A recent decision rendered by the Delaware Court of Chancery, Preferred Sands of Genoa, LLC v. Outotec (USA) Inc., C.A. No. 6011-VCN (Del. Ch. July 29, 2011), provides an important analysis of whether the determination of the validity of a settlement agreement, entered into as a result of arbitration efforts, falls within the scope of authority contractually delegated to the arbitrator of the underlying dispute.
Background
Preferred Sands of Genoa, LLC (“Preferred”) sought declaratory judgment against Outotec (USA) Inc. (“Outotec”) to determine the validity of, and specific performance of, a putative settlement agreement (“Settlement Agreement”), which, if deemed enforceable, would end its arbitration from the American Arbitration Association (“AAA”) of a dispute with Outotec that arose out of a commercial contract, the Professional Services and Procurement Agreement (“PSPA”).
Outotec asserted that the Settlement Agreement was never formally executed by the parties, and therefore moved to dismiss the case, based upon the fact that the AAA arbitrators must first determine whether the validity of the Settlement Agreement is an arbitrable issue.

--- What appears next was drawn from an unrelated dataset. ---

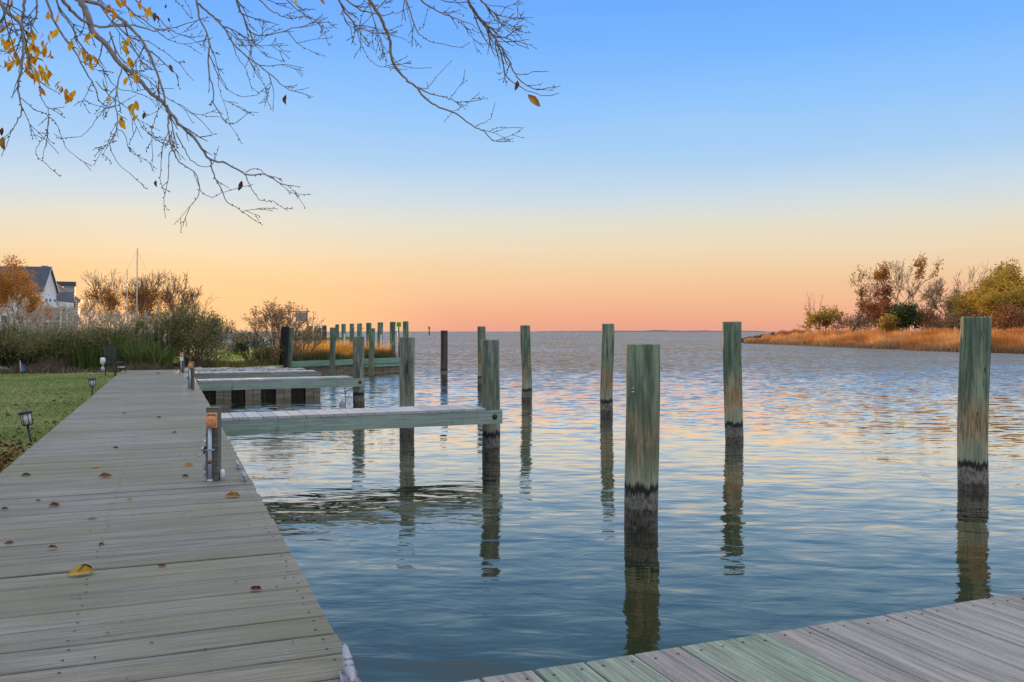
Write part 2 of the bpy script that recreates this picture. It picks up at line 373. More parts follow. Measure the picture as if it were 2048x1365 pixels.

If the AAA arbitrators conclude that the issue is arbitrable, they then must determine the validity of the Settlement Agreement, as opposed to the Court of Chancery. Outotec further asserted that the case must be dismissed pursuant to the doctrine of forum non conveniens.
Analysis
The Court agreed with Outotec that it lacked subject matter jurisdiction, and entered an order dismissing the case pending resolution of the arbitration process. In so ruling, the Court determined that the PSPA grants to the AAA arbitrators the authority to decide the scope of the arbitration in which the parties have been engaged.
Relying upon the Federal Arbitration Act and federal law—based upon the fact that the PSPA involves interstate commerce—the Court found: (i) that “clear and unmistakable evidence” demonstrates that the parties intended to grant the arbitrators the authority to determine questions of arbitrability, and (ii) the question of whether the Settlement Agreement is valid at least arguably arises out of, or relates to, the PSPA. Therefore, the Court held that the parties have contractually agreed to grant the AAA arbitrators the authority to determine whether the present controversy is arbitrable, and as a result, the Court lacks jurisdiction to address Preferred’s claims.
As to Outotec’s additional assertion that the case must be dismissed pursuant to the doctrine of forum non conveniens, this argument was rejected, with the Court observing that mere inconvenience is not a basis in Delaware to have a case dismissed, but rather that substantial hardship must be demonstrated to obtain a dismissal of an action based upon this doctrine.
Conclusion
The Preferred Sands case is important in that it reinforces the general deference given to arbitration agreements, along with the notion that “any doubts concerning the scope of arbitrable issues should be resolved in favor of arbitration.” Mitsubishi Motors Corp. v. Soler Chrysler-Plymouth, Inc., 473 U.S. 614, 626 (1985). Accordingly, this decision should be taken into consideration by any party seeking to enter into a contract containing an arbitration clause, specifically those which grant arbitrators with the authority to determine their own jurisdiction.